Sempre difficile e rischioso definire relazioni dirette e arrivare a conclusioni univoche. Sicuramente la presenza amorevole dei genitori che sostengono alla giusta distanza lo sviluppo dei figli, se diventa oppressiva e limitante l’espressione della natura e lo sviluppo della loro autonomia, può costituire il substrato di un’ansia che assume diverse forme e intacca l’autostima, minata dalla onnipresenza di genitori che con l’intento di sostenere il figlio gli impediscono di attraversare il vuoto che suscita il nuovo, affrontare il rischio di vivere, apprendere dalle sconfitte, godere di un gratificante senso di autoefficacia. Le dipendenze patologiche, di cui i disturbi del comportamento alimentare possono essere considerati una declinazione, possono trovare un terreno fertile nella disregolazione della “giusta distanza”. 

Quali problematiche osserva nei figli di questi “nuovi genitori” in termini di personalità, maturità, autonomia, lavoro, scuola ecc.? Se non ci sarà un cambiamento in termini educativi dei genitori, tra alcune generazioni ci saranno delle conseguenze e quali? 

Personalità immature e dipendenti, difficoltà a mettersi in gioco ed assumersi dei rischi, mancanza di passioni che fanno tremare le ginocchia, difficoltà a confrontarsi con il limite che inevitabilmente si trova al di fuori della famiglia che ha sempre evitato le frustrazioni, supponenza ingiustificata a scuola e successivamente nel mondo del lavoro, che diventano inevitabilmente ambiti affollati di insegnanti incompetenti e responsabili insensibili, incuranti delle necessità di questi giovani adulti mai completamente cresciuti.

Ci sono differenze tra figli maschi e femmine di genitori iper-apprensivi? In genere alle femmine viene detto più spesso di “fare attenzione” (per motivi socioculturali e di genere) ma ho notato che succede anche coi maschi (che di solito vanno di più alla scoperta, rischiano, si fanno male ecc.). Bloccando i figli, dicendogli sempre di stare attenti o che “è pericoloso”, lo sviluppo dei maschi come ne risente? E quello delle femmine? 

Le situazioni possono essere molto diverse perché le variabili che concorrono a determinarle sono molteplici e sfaccettate. Le ragazze oggi non accettano più di essere oggetto di trattamento differente in ragione del loro genere. Anzi, come spesso succede quando una situazione viene estremizzata, anche la reazione che genera assume i caratteri dell’eccesso.

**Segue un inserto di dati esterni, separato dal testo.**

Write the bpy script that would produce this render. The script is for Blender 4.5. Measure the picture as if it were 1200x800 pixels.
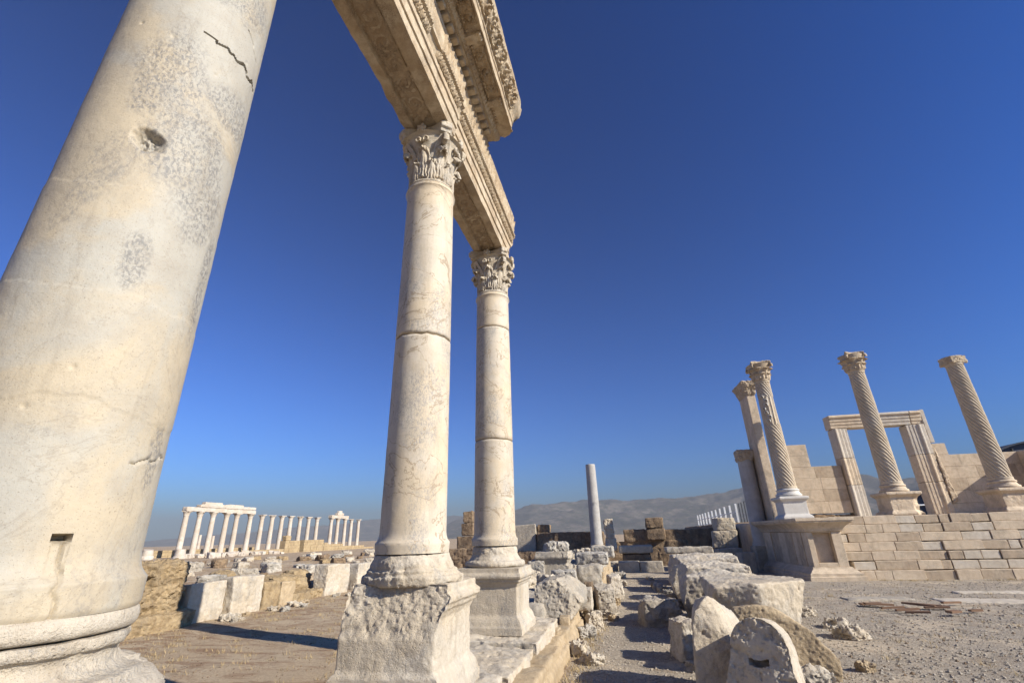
import bpy, bmesh, math, random
import numpy as np
from mathutils import Vector, Matrix
R = math.radians
for o in list(bpy.data.objects): bpy.data.objects.remove(o)
S = bpy.context.scene
COL = S.collection

# ------------------------------------------------------------------ camera
cam_d = bpy.data.cameras.new('camera'); cam = bpy.data.objects.new('camera', cam_d); COL.objects.link(cam)
CAM_H = 1.6
zc = Vector((-35, 1330, -550.3)).normalized()
yc = Vector((142, -224, -550.3)); yc = (yc - zc * yc.dot(zc)).normalized()
xc = yc.cross(zc)
rot = Matrix((xc, yc, zc))                      # world <- camera
cam.matrix_world = Matrix.Translation((0, 0, CAM_H)) @ rot.to_4x4()
cam_d.sensor_width = 36; cam_d.lens = 36 * 550.3 / 1200
cam_d.clip_start = 0.05; cam_d.clip_end = 60000
S.camera = cam

# ------------------------------------------------------------------ light
SUN_AZ, SUN_EL = 107.8, 29.5                    # clockwise from +Y
w = bpy.data.worlds.new('World'); S.world = w; w.use_nodes = True
nt = w.node_tree; nt.nodes.clear()
sky = nt.nodes.new('ShaderNodeTexSky'); sky.sky_type = 'NISHITA'; sky.sun_disc = False
sky.sun_elevation = R(SUN_EL); sky.sun_rotation = R(SUN_AZ)
sky.altitude = 400; sky.air_density = 1.0; sky.dust_density = 0.8; sky.ozone_density = 3.2
bg = nt.nodes.new('ShaderNodeBackground'); bg.inputs['Strength'].default_value = 0.05
gm = nt.nodes.new('ShaderNodeGamma'); gm.inputs['Gamma'].default_value = 1.6          # polarised, deep blue sky
tn = nt.nodes.new('ShaderNodeMix'); tn.data_type = 'RGBA'; tn.blend_type = 'MULTIPLY'; tn.inputs[0].default_value = 1.0
tn.inputs[7].default_value = (0.138, 0.395, 0.655, 1)
out = nt.nodes.new('ShaderNodeOutputWorld')
nt.links.new(sky.outputs[0], gm.inputs['Color']); nt.links.new(gm.outputs[0], tn.inputs[6]); nt.links.new(tn.outputs[2], bg.inputs['Color']); nt.links.new(bg.outputs[0], out.inputs['Surface'])
sd = bpy.data.lights.new('sun', 'SUN'); sd.energy = 4.9; sd.angle = R(0.53); sd.color = (1.0, 0.925, 0.80)
sun = bpy.data.objects.new('sun', sd); COL.objects.link(sun)
sdir = Vector((math.sin(R(SUN_AZ)) * math.cos(R(SUN_EL)), math.cos(R(SUN_AZ)) * math.cos(R(SUN_EL)), math.sin(R(SUN_EL))))
sun.rotation_euler = (-sdir).to_track_quat('-Z', 'Y').to_euler(); sun.location = sdir * 60
S.view_settings.view_transform = 'Standard'; S.view_settings.look = 'None'
S.view_settings.exposure = 0.93; S.view_settings.gamma = 1.0; S.view_settings.use_curve_mapping = False

# ------------------------------------------------------------------ noise
_rs = np.random.RandomState(7)
PERM = np.concatenate([_rs.permutation(256)] * 3)
GRAD = _rs.normal(size=(256, 3)); GRAD /= np.linalg.norm(GRAD, axis=1)[:, None]
def perlin(P):
    I = np.floor(P).astype(np.int64); F = P - I; I &= 255
    U = F * F * F * (F * (F * 6 - 15) + 10); r = 0
    for dx in (0, 1):
        for dy in (0, 1):
            for dz in (0, 1):
                h = PERM[PERM[PERM[I[:, 0] + dx] + I[:, 1] + dy] + I[:, 2] + dz]
                d = ((F - (dx, dy, dz)) * GRAD[h]).sum(1)
                wt = (U[:, 0] if dx else 1 - U[:, 0]) * (U[:, 1] if dy else 1 - U[:, 1]) * (U[:, 2] if dz else 1 - U[:, 2])
                r = r + d * wt
    return r * 1.4
def fbm(P, f=1.0, o=4, seed=0, g=0.5):
    P = np.asarray(P, float) * f + (seed * 13.37, seed * 7.71, seed * 3.19); a = 1; s = 0; n = 0
    for _ in range(o):
        s = s + a * perlin(P); n += a; P = P * 2.03 + 11.3; a *= g
    return s / n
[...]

I genitori riportano spesso maggiori difficoltà nella relazione con le adolescenti che non con i loro fratelli. Anche le reazioni al comportamento iperprotettivo dei genitori non è univoca: in alcuni casi trasgredire diventa una necessità vitale, altre volte la paura di non farcela e la possibilità di fallire inibisce la creatività, mortificando lo slancio vitale e la possibilità di fare impresa non solo nel mondo professionale, ma anche nelle relazioni.

Quali consigli si sente di dare a questi genitori troppo apprensivi? 

I consigli non fanno parte della mia natura. Il primo passo potrebbe essere quello di aiutare i genitori a rendersi conto di essere iperprotettivi, che non è scontato. E di supportare il loro processo di autonomizzazione affinché consentano al figlio di operare il proprio. Ritengo il gruppo condotto secondo il modello psicosocioanalitico uno strumento potente, attraverso l’apprendimento vicariante e il confronto con altri genitori, per smantellare pregiudizi, favorire l’introspezione, ritentare nuovi modelli relazionali, arieggiare le emozioni. E sentire di non essere soli in un compito, quello genitoriale, sicuramente impegnativo, ma insieme meraviglioso perché foriero della scoperta del figlio.